The latest statistics on newly issued Personal Public Service (PPS) numbers show that Irish citizens continue to be allocated less than one quarter (23.5%) of all new PPS numbers. This compares to 48% in 2013, and just under 52% in 2009.
The number of Ukrainians included among non-nationals is 14.5% so that does not account for most of the trend, which is a long term one, as the proportion of issues to Irish people had already fallen to under 36% in 2019.
The main component of PPS issues to non-Irish nationals are to people travelling here from outside of the EU and EA at over 52%. This accounts for over twice as many as those issued to Irish people. Persons from within the EU and EEA area, including Britain, accounted for 24% of the issues.
While many people issued with PPS numbers here have travelled to Ireland to work, that only accounts for a minority of those issued with a public service number. There were 4,717 work permits issued to persons who came to Ireland from outside of the EU and EEA in January this year, but the numbers of PPS numbers issued to people from those countries was more than twice that figure.
While some of that is accounted for family members of people who have been given a job here, a large and increasing proportion goes to people who are claiming to be refugees. The vast bulk of them who – as has been consistently and probably tiresomely at this stage pointed out – are from safe countries.
Indeed, the vast majority of those who have come here from safe countries to claim asylum do not even fit into the category of economic migrants. That is evident in the case of the Algerians who were issued with 313 PPS numbers in January. 193 of them had applied for international protection. Just 3 people from Algeria were issued with work permits in the same month.
Apart from the fact that anyone in Algeria who genuinely does want to come to Ireland to work can do so legitimately and legally, an examination of the comparative statistics for the various categories of people who are issued with PPS numbers highlights a long term discrepancy between that figure and the much smaller numbers who come to Ireland to work or even claim dubiously to be refugees.
In January this year, 90% of people from India who were issued with a new PPS number were issued with a work permit. That compared with just over 1% in the case of Georgians, 46% in the case of Nigerians, and just 34% in the case of Brazilians even though Brazilians are famously celebrated as people who come here to work or study.
Those statistics of course only provide an overall picture and one that has a number of different factors at play. There are small delays in official numbers being issued but the overall proportions are accurate.
What is clear is that most people who come to Ireland from outside of the EU and the EEA do not come here to work.

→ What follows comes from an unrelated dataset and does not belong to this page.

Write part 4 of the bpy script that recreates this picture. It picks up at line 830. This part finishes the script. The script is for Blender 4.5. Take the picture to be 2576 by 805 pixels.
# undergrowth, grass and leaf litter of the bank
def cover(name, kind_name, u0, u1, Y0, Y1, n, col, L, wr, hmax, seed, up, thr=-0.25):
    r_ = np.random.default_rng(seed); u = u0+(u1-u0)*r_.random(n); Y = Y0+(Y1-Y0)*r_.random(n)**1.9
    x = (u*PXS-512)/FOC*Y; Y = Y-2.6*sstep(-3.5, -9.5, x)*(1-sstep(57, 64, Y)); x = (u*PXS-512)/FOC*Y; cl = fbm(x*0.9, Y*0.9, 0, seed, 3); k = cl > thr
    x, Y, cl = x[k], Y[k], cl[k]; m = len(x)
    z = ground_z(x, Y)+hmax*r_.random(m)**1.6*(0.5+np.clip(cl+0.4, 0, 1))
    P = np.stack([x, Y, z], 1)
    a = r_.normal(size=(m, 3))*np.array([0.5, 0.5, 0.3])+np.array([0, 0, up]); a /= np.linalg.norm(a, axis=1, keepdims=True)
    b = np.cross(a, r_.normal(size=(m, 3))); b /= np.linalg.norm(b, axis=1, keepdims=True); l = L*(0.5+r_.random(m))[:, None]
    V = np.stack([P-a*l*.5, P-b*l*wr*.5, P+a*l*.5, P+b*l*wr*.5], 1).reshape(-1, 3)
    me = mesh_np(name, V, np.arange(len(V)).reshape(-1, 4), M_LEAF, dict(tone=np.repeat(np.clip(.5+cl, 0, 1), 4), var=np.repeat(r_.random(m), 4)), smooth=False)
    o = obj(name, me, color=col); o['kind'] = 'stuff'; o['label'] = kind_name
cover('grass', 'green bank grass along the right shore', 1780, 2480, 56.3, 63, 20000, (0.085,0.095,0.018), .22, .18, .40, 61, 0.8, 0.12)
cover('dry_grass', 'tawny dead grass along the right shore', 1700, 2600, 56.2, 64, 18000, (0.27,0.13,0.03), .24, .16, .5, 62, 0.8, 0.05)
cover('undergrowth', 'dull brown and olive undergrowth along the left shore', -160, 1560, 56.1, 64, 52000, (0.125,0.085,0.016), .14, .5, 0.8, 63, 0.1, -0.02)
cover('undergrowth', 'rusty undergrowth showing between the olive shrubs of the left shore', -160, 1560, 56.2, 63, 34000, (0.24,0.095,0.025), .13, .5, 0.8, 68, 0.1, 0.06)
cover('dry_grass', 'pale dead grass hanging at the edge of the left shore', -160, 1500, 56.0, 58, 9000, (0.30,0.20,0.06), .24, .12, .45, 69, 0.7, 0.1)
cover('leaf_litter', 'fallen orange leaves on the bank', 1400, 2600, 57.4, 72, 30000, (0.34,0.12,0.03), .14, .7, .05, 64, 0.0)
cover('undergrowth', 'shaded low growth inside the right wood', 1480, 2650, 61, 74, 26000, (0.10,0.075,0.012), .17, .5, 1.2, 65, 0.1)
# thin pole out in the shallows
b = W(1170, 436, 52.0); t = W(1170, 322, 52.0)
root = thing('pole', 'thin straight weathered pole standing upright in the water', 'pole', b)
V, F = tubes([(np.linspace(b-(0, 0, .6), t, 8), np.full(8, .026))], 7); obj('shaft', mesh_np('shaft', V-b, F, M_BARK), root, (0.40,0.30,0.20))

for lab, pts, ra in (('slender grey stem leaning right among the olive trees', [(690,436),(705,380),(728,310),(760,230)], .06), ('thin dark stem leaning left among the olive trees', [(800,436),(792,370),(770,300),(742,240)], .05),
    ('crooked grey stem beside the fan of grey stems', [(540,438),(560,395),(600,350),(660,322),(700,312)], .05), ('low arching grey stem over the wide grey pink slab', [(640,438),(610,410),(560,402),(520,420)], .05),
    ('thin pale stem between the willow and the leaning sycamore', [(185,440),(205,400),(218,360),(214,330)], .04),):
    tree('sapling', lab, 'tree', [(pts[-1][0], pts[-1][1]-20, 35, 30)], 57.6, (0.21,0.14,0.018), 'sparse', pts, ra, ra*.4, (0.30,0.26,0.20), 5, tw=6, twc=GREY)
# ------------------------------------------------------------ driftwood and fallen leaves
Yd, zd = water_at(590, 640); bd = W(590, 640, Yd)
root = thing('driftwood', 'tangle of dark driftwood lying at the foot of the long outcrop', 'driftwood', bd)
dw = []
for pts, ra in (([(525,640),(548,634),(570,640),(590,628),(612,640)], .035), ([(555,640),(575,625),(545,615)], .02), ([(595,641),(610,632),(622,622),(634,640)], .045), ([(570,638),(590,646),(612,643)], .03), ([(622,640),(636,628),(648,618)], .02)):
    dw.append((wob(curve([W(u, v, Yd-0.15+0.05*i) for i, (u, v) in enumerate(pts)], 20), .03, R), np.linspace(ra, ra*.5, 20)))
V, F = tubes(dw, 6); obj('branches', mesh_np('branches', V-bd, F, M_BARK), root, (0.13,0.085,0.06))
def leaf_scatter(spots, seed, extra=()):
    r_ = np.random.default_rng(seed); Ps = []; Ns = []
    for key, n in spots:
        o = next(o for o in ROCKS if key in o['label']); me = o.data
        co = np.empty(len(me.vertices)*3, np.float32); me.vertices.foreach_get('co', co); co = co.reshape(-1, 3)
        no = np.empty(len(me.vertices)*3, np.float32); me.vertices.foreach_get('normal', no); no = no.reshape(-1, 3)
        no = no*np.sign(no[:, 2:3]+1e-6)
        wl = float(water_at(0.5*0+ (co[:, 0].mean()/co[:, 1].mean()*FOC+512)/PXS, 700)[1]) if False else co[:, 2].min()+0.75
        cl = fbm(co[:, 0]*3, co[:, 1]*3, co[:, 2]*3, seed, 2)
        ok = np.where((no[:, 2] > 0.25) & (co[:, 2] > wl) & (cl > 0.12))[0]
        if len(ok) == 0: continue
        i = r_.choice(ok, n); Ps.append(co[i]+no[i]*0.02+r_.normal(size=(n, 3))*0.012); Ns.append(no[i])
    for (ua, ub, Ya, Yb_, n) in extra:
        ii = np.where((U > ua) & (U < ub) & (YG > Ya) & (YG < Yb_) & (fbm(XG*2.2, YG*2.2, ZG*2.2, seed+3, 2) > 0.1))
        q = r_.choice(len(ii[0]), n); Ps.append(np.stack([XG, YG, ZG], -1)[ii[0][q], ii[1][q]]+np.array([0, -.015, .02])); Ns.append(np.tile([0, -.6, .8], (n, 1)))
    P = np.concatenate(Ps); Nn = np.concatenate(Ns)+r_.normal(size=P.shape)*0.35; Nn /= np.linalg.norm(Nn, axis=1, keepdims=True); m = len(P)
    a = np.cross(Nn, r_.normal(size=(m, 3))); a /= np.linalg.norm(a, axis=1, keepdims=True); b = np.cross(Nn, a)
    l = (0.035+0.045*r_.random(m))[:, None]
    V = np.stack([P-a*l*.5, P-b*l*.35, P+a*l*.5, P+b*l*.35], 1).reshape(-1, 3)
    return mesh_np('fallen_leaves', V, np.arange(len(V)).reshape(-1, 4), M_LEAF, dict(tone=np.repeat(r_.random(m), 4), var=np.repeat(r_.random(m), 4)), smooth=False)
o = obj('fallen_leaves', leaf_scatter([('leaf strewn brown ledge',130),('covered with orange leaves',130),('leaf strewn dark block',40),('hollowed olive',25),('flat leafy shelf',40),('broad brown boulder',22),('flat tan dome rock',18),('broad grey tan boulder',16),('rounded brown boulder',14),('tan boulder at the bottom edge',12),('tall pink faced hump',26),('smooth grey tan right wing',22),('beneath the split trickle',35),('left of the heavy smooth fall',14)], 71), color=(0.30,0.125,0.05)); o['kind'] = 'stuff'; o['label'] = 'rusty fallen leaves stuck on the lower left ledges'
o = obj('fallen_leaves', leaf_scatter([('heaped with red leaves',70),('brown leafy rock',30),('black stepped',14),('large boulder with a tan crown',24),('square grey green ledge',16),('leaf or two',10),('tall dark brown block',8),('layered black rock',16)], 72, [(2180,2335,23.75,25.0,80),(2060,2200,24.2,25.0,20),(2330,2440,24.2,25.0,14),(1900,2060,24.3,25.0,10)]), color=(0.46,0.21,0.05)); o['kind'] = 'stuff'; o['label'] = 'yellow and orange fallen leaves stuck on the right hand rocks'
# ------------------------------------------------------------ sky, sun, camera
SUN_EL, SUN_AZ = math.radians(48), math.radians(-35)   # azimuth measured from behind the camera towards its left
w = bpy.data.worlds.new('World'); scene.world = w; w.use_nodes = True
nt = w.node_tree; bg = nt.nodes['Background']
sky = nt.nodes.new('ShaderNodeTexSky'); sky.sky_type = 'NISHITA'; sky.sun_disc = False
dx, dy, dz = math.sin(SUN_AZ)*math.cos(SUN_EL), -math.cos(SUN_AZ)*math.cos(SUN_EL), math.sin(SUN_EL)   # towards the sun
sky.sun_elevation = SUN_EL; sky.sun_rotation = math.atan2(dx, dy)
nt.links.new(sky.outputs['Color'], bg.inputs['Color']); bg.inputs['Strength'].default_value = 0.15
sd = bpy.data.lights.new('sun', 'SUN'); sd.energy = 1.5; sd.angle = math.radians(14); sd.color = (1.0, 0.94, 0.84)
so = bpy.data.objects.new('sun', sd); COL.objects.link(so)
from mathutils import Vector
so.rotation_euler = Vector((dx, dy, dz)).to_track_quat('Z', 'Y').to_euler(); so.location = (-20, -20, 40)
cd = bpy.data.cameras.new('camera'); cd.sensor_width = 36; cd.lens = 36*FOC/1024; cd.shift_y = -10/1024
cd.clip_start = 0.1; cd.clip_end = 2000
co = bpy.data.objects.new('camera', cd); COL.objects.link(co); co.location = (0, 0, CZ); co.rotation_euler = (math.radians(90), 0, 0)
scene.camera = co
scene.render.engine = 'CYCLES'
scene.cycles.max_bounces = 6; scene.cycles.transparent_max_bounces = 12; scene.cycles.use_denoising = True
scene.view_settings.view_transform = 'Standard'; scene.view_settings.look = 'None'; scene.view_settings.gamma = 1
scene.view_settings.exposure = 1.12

That provides a rather different perspective in the debate as to the economic benefits or otherwise of mass immigration. Put crudely, the question is whether the tax take from immigrants outweighs the costs in public provision paid for from all tax revenue and state borrowing.
Those costs not only include social welfare and accommodation for the tens of thousands who are financially a burden on the state, but also the vastly increased pressures on housing, transport, education, health service, policing, prison, and so on.
Then there are the huge sums that are soaked up by the thriving NGO sector which has made mass immigration into a nice little earner.
People will perhaps affect to be aghast at the notion that people can be a burden, but sure aren’t the indigenous population being told this all the time? That the only way we will survive is if someone else comes and wipes our bottoms when we are old and does the shopping.
An accurate cost/benefit analysis of all of this would actually be interesting.
So would a deeper examination of the nature of the Irish economy which might look at whether the way in which it is currently structured has tied this country into a system – over which no Irish government has any meaningful say – which has radically altered the nature of the country, and which if the trends continue will have transformed it beyond all recognition within another generation.